[DATA SHOWN]
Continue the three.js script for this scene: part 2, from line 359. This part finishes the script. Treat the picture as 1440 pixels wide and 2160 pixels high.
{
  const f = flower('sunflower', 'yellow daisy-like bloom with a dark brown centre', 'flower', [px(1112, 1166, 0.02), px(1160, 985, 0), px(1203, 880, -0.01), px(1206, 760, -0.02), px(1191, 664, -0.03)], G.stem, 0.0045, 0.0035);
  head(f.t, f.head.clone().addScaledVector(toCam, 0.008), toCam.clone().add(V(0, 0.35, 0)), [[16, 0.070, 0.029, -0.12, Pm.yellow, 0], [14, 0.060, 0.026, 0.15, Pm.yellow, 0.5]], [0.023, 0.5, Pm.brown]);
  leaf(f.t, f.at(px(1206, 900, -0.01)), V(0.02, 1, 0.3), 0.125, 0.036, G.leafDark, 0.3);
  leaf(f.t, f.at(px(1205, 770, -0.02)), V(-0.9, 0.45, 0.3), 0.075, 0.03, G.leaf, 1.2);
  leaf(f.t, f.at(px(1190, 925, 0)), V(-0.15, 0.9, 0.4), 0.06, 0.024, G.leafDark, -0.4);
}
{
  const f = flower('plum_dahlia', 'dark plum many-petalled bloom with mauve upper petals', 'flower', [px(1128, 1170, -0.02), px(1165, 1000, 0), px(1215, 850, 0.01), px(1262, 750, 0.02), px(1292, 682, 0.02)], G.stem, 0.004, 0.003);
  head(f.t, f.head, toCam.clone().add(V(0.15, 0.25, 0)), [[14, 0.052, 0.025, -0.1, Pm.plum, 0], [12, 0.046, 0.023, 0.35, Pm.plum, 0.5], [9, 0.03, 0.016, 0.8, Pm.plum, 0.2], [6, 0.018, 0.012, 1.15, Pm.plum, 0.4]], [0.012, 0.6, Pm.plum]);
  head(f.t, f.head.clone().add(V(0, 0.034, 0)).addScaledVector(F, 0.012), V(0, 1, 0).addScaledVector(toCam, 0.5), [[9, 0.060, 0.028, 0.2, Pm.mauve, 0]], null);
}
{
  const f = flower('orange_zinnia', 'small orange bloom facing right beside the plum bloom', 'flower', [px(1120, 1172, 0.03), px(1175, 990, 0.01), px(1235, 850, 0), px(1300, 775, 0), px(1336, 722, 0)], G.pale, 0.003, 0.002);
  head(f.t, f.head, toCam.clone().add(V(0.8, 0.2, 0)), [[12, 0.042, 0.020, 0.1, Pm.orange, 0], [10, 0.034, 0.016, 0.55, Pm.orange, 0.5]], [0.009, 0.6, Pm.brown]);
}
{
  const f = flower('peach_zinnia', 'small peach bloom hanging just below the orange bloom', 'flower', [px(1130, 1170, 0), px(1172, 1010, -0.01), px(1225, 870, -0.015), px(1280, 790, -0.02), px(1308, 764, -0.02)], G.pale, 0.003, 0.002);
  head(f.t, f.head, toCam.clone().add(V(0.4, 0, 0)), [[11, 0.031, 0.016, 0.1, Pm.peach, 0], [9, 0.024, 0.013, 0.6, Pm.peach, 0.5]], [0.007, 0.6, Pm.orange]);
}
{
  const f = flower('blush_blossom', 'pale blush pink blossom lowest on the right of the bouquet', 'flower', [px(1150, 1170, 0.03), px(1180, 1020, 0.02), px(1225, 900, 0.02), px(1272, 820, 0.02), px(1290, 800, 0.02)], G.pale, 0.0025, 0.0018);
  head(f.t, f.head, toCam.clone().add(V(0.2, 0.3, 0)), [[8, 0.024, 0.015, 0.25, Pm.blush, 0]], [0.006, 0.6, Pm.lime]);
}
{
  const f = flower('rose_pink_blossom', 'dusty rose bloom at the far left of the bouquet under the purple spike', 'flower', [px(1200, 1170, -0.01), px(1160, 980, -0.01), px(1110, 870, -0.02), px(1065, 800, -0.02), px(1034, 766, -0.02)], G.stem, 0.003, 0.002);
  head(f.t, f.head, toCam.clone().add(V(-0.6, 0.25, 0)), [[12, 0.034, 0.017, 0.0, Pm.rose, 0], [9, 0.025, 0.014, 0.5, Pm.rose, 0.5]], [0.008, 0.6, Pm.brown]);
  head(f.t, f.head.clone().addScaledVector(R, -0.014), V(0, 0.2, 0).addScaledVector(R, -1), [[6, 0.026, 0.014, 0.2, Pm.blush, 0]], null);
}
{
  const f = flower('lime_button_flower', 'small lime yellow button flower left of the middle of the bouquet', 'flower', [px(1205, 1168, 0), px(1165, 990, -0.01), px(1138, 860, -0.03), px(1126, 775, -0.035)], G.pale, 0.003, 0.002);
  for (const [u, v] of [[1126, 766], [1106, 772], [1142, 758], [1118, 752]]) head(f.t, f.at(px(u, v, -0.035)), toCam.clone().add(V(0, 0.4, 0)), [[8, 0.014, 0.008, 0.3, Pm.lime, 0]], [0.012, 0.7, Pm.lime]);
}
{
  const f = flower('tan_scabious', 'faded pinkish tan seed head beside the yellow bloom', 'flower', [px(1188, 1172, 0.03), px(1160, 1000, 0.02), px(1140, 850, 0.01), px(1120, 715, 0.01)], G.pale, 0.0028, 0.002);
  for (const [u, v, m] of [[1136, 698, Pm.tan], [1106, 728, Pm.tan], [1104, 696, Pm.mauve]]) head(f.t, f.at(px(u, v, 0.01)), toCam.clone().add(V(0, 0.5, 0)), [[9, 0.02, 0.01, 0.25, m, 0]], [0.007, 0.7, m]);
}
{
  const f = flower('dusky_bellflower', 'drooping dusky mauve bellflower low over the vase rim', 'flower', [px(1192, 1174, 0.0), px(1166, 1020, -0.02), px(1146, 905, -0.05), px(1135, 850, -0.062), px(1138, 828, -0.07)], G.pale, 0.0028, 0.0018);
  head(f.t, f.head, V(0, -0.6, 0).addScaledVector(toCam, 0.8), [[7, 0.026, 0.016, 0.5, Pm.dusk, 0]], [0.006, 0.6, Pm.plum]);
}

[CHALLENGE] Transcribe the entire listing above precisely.

[OUTPUT OF THE TASK]
Continue the three.js script for this scene: part 2, from line 359. This part finishes the script. Treat the picture as 1440 pixels wide and 2160 pixels high.
{
  const f = flower('sunflower', 'yellow daisy-like bloom with a dark brown centre', 'flower', [px(1112, 1166, 0.02), px(1160, 985, 0), px(1203, 880, -0.01), px(1206, 760, -0.02), px(1191, 664, -0.03)], G.stem, 0.0045, 0.0035);
  head(f.t, f.head.clone().addScaledVector(toCam, 0.008), toCam.clone().add(V(0, 0.35, 0)), [[16, 0.070, 0.029, -0.12, Pm.yellow, 0], [14, 0.060, 0.026, 0.15, Pm.yellow, 0.5]], [0.023, 0.5, Pm.brown]);
  leaf(f.t, f.at(px(1206, 900, -0.01)), V(0.02, 1, 0.3), 0.125, 0.036, G.leafDark, 0.3);
  leaf(f.t, f.at(px(1205, 770, -0.02)), V(-0.9, 0.45, 0.3), 0.075, 0.03, G.leaf, 1.2);
  leaf(f.t, f.at(px(1190, 925, 0)), V(-0.15, 0.9, 0.4), 0.06, 0.024, G.leafDark, -0.4);
}
{
  const f = flower('plum_dahlia', 'dark plum many-petalled bloom with mauve upper petals', 'flower', [px(1128, 1170, -0.02), px(1165, 1000, 0), px(1215, 850, 0.01), px(1262, 750, 0.02), px(1292, 682, 0.02)], G.stem, 0.004, 0.003);
  head(f.t, f.head, toCam.clone().add(V(0.15, 0.25, 0)), [[14, 0.052, 0.025, -0.1, Pm.plum, 0], [12, 0.046, 0.023, 0.35, Pm.plum, 0.5], [9, 0.03, 0.016, 0.8, Pm.plum, 0.2], [6, 0.018, 0.012, 1.15, Pm.plum, 0.4]], [0.012, 0.6, Pm.plum]);
  head(f.t, f.head.clone().add(V(0, 0.034, 0)).addScaledVector(F, 0.012), V(0, 1, 0).addScaledVector(toCam, 0.5), [[9, 0.060, 0.028, 0.2, Pm.mauve, 0]], null);
}
{
  const f = flower('orange_zinnia', 'small orange bloom facing right beside the plum bloom', 'flower', [px(1120, 1172, 0.03), px(1175, 990, 0.01), px(1235, 850, 0), px(1300, 775, 0), px(1336, 722, 0)], G.pale, 0.003, 0.002);
  head(f.t, f.head, toCam.clone().add(V(0.8, 0.2, 0)), [[12, 0.042, 0.020, 0.1, Pm.orange, 0], [10, 0.034, 0.016, 0.55, Pm.orange, 0.5]], [0.009, 0.6, Pm.brown]);
}
{
  const f = flower('peach_zinnia', 'small peach bloom hanging just below the orange bloom', 'flower', [px(1130, 1170, 0), px(1172, 1010, -0.01), px(1225, 870, -0.015), px(1280, 790, -0.02), px(1308, 764, -0.02)], G.pale, 0.003, 0.002);
  head(f.t, f.head, toCam.clone().add(V(0.4, 0, 0)), [[11, 0.031, 0.016, 0.1, Pm.peach, 0], [9, 0.024, 0.013, 0.6, Pm.peach, 0.5]], [0.007, 0.6, Pm.orange]);
}
{
  const f = flower('blush_blossom', 'pale blush pink blossom lowest on the right of the bouquet', 'flower', [px(1150, 1170, 0.03), px(1180, 1020, 0.02), px(1225, 900, 0.02), px(1272, 820, 0.02), px(1290, 800, 0.02)], G.pale, 0.0025, 0.0018);
  head(f.t, f.head, toCam.clone().add(V(0.2, 0.3, 0)), [[8, 0.024, 0.015, 0.25, Pm.blush, 0]], [0.006, 0.6, Pm.lime]);
}
{
  const f = flower('rose_pink_blossom', 'dusty rose bloom at the far left of the bouquet under the purple spike', 'flower', [px(1200, 1170, -0.01), px(1160, 980, -0.01), px(1110, 870, -0.02), px(1065, 800, -0.02), px(1034, 766, -0.02)], G.stem, 0.003, 0.002);
  head(f.t, f.head, toCam.clone().add(V(-0.6, 0.25, 0)), [[12, 0.034, 0.017, 0.0, Pm.rose, 0], [9, 0.025, 0.014, 0.5, Pm.rose, 0.5]], [0.008, 0.6, Pm.brown]);
  head(f.t, f.head.clone().addScaledVector(R, -0.014), V(0, 0.2, 0).addScaledVector(R, -1), [[6, 0.026, 0.014, 0.2, Pm.blush, 0]], null);
}
{
  const f = flower('lime_button_flower', 'small lime yellow button flower left of the middle of the bouquet', 'flower', [px(1205, 1168, 0), px(1165, 990, -0.01), px(1138, 860, -0.03), px(1126, 775, -0.035)], G.pale, 0.003, 0.002);
  for (const [u, v] of [[1126, 766], [1106, 772], [1142, 758], [1118, 752]]) head(f.t, f.at(px(u, v, -0.035)), toCam.clone().add(V(0, 0.4, 0)), [[8, 0.014, 0.008, 0.3, Pm.lime, 0]], [0.012, 0.7, Pm.lime]);
}
{
  const f = flower('tan_scabious', 'faded pinkish tan seed head beside the yellow bloom', 'flower', [px(1188, 1172, 0.03), px(1160, 1000, 0.02), px(1140, 850, 0.01), px(1120, 715, 0.01)], G.pale, 0.0028, 0.002);
  for (const [u, v, m] of [[1136, 698, Pm.tan], [1106, 728, Pm.tan], [1104, 696, Pm.mauve]]) head(f.t, f.at(px(u, v, 0.01)), toCam.clone().add(V(0, 0.5, 0)), [[9, 0.02, 0.01, 0.25, m, 0]], [0.007, 0.7, m]);
}
{
  const f = flower('dusky_bellflower', 'drooping dusky mauve bellflower low over the vase rim', 'flower', [px(1192, 1174, 0.0), px(1166, 1020, -0.02), px(1146, 905, -0.05), px(1135, 850, -0.062), px(1138, 828, -0.07)], G.pale, 0.0028, 0.0018);
  head(f.t, f.head, V(0, -0.6, 0).addScaledVector(toCam, 0.8), [[7, 0.026, 0.016, 0.5, Pm.dusk, 0]], [0.006, 0.6, Pm.plum]);
}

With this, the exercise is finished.